Start INFORMATION PROVIDED
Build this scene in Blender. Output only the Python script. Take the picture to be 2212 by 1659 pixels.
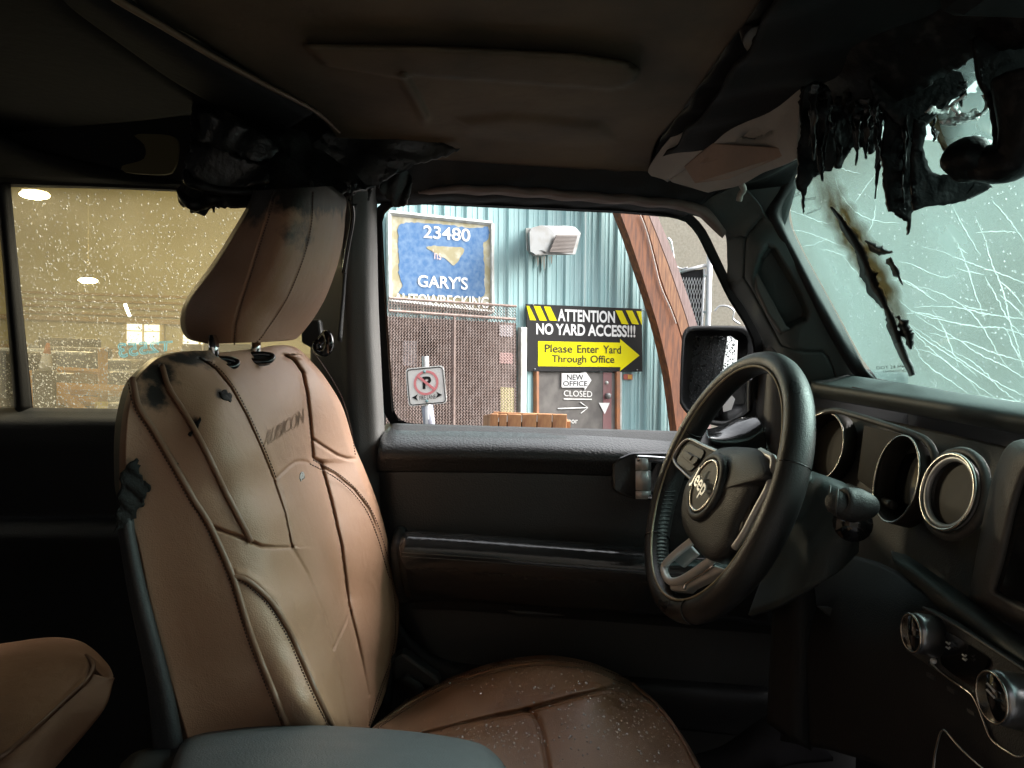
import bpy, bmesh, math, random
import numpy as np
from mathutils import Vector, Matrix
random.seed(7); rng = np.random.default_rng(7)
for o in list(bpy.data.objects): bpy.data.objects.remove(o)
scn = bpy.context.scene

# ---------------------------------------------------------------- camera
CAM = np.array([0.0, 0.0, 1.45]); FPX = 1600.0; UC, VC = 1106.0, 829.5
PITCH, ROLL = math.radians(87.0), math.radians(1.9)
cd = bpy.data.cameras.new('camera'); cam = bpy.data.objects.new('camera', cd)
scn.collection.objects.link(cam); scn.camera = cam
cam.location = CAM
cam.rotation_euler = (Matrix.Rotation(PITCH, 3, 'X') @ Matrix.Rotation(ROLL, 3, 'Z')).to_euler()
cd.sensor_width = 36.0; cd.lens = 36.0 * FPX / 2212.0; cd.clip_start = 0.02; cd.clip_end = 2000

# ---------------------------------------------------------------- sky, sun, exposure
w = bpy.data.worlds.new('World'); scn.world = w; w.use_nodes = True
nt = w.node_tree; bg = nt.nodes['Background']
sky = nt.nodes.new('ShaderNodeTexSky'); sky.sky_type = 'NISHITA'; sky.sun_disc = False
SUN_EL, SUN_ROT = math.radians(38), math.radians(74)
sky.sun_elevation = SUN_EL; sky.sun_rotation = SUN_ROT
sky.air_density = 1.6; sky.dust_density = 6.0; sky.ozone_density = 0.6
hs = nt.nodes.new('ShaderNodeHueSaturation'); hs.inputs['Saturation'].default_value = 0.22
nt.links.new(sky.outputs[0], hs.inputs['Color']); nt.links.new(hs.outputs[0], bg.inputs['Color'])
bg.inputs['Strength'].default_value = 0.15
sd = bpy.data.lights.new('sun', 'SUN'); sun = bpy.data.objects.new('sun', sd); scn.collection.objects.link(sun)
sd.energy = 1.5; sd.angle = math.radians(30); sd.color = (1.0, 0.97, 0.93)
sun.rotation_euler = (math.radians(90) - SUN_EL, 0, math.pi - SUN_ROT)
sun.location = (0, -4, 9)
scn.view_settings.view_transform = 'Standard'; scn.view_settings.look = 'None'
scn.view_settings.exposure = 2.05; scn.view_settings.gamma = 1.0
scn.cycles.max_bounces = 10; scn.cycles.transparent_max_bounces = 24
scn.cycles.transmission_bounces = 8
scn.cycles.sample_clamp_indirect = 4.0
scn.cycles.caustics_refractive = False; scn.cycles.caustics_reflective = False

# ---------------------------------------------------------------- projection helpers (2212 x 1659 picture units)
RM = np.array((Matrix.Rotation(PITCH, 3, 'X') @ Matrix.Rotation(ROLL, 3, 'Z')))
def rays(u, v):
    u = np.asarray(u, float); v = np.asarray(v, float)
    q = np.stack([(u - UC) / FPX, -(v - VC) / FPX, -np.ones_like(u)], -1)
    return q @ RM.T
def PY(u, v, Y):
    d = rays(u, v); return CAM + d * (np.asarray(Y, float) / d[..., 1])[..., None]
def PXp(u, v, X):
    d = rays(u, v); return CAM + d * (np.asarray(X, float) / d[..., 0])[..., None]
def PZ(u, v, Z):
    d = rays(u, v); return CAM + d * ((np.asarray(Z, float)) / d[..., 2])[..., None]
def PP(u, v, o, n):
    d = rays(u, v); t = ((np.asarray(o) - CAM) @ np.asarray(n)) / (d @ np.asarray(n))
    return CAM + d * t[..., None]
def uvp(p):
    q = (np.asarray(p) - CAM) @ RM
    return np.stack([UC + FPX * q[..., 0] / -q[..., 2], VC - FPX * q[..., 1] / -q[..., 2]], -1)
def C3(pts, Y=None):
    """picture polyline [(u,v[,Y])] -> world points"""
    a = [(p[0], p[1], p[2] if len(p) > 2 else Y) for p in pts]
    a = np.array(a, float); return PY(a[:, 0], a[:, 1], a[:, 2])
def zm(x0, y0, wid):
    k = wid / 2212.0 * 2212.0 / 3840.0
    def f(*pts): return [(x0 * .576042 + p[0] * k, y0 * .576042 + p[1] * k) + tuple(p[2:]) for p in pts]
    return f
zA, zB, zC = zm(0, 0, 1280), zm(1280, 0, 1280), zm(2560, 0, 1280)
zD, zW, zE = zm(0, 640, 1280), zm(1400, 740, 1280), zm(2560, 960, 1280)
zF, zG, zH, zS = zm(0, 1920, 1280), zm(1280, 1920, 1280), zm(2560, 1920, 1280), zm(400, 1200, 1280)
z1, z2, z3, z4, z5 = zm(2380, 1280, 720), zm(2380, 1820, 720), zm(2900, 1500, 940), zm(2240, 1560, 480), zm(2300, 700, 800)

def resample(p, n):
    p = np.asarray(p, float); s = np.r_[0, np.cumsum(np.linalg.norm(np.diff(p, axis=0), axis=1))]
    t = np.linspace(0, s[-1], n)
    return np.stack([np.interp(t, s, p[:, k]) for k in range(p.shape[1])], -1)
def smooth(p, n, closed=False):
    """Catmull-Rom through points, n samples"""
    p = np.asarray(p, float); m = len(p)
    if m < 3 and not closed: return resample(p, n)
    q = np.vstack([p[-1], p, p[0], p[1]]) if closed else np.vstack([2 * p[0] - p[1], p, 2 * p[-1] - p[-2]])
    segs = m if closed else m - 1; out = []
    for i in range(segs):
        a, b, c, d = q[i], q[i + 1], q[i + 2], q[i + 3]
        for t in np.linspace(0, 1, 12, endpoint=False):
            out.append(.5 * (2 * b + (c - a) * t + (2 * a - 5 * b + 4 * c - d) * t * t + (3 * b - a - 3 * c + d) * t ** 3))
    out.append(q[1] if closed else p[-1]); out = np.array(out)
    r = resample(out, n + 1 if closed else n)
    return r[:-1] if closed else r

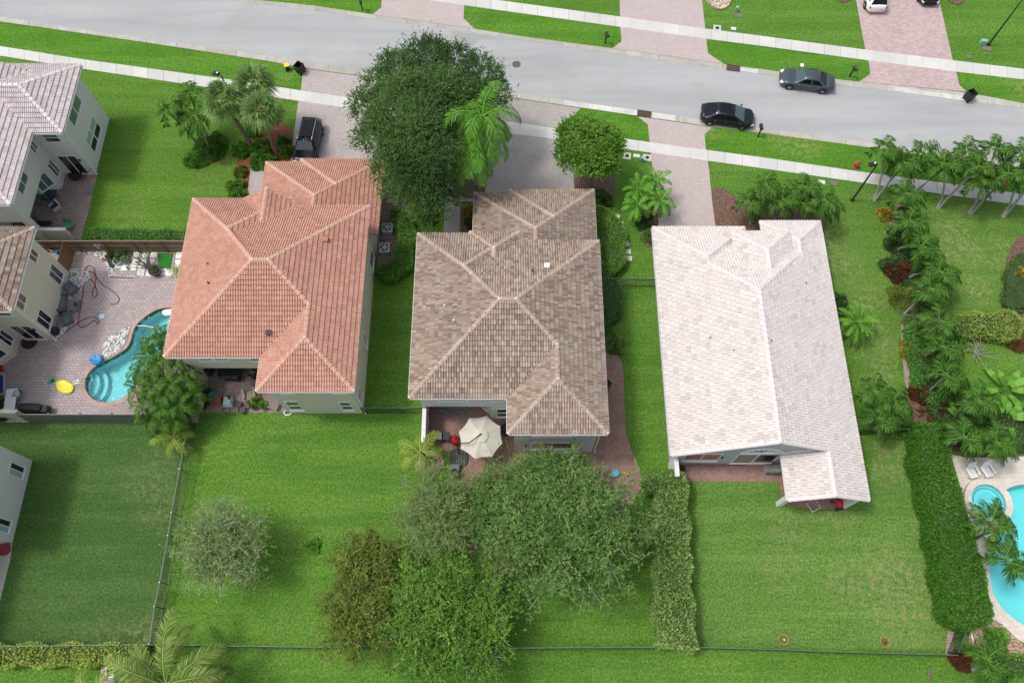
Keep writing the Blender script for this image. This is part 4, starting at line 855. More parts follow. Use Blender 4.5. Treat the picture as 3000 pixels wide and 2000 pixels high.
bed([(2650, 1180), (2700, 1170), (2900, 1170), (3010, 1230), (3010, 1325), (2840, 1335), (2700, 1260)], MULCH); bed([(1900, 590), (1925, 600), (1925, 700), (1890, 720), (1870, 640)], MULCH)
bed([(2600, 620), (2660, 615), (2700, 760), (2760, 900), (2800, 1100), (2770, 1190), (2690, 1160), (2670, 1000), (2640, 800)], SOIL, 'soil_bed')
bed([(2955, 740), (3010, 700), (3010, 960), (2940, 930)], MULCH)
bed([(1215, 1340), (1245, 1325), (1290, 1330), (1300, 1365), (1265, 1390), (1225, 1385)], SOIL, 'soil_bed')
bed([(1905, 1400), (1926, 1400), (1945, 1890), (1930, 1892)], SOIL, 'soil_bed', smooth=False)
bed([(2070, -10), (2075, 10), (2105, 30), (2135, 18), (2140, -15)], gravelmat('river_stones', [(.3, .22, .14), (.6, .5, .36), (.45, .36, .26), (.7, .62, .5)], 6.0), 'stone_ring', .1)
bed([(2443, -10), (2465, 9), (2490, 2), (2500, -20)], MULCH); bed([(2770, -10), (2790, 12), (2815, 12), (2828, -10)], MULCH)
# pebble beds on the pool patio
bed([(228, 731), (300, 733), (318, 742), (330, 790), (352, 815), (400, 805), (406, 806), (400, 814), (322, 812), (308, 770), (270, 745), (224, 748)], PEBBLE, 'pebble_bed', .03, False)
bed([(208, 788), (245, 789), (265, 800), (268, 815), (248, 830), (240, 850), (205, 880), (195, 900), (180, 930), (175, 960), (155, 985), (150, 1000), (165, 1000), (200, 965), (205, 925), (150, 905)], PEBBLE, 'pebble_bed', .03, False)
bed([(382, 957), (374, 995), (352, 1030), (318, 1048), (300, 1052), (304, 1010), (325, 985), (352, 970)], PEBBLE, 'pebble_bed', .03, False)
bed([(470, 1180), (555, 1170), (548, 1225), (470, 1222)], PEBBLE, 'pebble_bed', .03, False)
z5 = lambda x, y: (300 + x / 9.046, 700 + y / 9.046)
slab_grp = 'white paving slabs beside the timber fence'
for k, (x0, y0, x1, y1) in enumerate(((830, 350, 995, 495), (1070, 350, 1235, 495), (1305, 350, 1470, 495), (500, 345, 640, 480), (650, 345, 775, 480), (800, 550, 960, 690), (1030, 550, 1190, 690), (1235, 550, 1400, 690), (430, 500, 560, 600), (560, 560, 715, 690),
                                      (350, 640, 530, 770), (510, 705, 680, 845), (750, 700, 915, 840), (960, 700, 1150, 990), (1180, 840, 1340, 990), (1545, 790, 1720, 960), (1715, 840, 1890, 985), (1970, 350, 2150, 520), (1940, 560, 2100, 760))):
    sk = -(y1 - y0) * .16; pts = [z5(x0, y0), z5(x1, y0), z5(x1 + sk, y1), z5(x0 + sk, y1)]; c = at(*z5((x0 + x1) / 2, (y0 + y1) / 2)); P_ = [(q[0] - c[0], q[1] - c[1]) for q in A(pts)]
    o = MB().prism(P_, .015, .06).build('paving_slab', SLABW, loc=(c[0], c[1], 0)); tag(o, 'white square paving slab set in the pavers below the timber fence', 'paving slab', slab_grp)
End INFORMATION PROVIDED
Reproduce only the lines running from the beginning of the entries above to the line holding "scn.cycles.caustics_refractive = False;", inclusive. Pictures stay out of the copy.

[OUTPUT FOR THIS EXERCISE]:
Build this scene in Blender. Output only the Python script. Take the picture to be 2212 by 1659 pixels.
import bpy, bmesh, math, random
import numpy as np
from mathutils import Vector, Matrix
random.seed(7); rng = np.random.default_rng(7)
for o in list(bpy.data.objects): bpy.data.objects.remove(o)
scn = bpy.context.scene

# ---------------------------------------------------------------- camera
CAM = np.array([0.0, 0.0, 1.45]); FPX = 1600.0; UC, VC = 1106.0, 829.5
PITCH, ROLL = math.radians(87.0), math.radians(1.9)
cd = bpy.data.cameras.new('camera'); cam = bpy.data.objects.new('camera', cd)
scn.collection.objects.link(cam); scn.camera = cam
cam.location = CAM
cam.rotation_euler = (Matrix.Rotation(PITCH, 3, 'X') @ Matrix.Rotation(ROLL, 3, 'Z')).to_euler()
cd.sensor_width = 36.0; cd.lens = 36.0 * FPX / 2212.0; cd.clip_start = 0.02; cd.clip_end = 2000

# ---------------------------------------------------------------- sky, sun, exposure
w = bpy.data.worlds.new('World'); scn.world = w; w.use_nodes = True
nt = w.node_tree; bg = nt.nodes['Background']
sky = nt.nodes.new('ShaderNodeTexSky'); sky.sky_type = 'NISHITA'; sky.sun_disc = False
SUN_EL, SUN_ROT = math.radians(38), math.radians(74)
sky.sun_elevation = SUN_EL; sky.sun_rotation = SUN_ROT
sky.air_density = 1.6; sky.dust_density = 6.0; sky.ozone_density = 0.6
hs = nt.nodes.new('ShaderNodeHueSaturation'); hs.inputs['Saturation'].default_value = 0.22
nt.links.new(sky.outputs[0], hs.inputs['Color']); nt.links.new(hs.outputs[0], bg.inputs['Color'])
bg.inputs['Strength'].default_value = 0.15
sd = bpy.data.lights.new('sun', 'SUN'); sun = bpy.data.objects.new('sun', sd); scn.collection.objects.link(sun)
sd.energy = 1.5; sd.angle = math.radians(30); sd.color = (1.0, 0.97, 0.93)
sun.rotation_euler = (math.radians(90) - SUN_EL, 0, math.pi - SUN_ROT)
sun.location = (0, -4, 9)
scn.view_settings.view_transform = 'Standard'; scn.view_settings.look = 'None'
scn.view_settings.exposure = 2.05; scn.view_settings.gamma = 1.0
scn.cycles.max_bounces = 10; scn.cycles.transparent_max_bounces = 24
scn.cycles.transmission_bounces = 8
scn.cycles.sample_clamp_indirect = 4.0
scn.cycles.caustics_refractive = False; scn.cycles.caustics_reflective = False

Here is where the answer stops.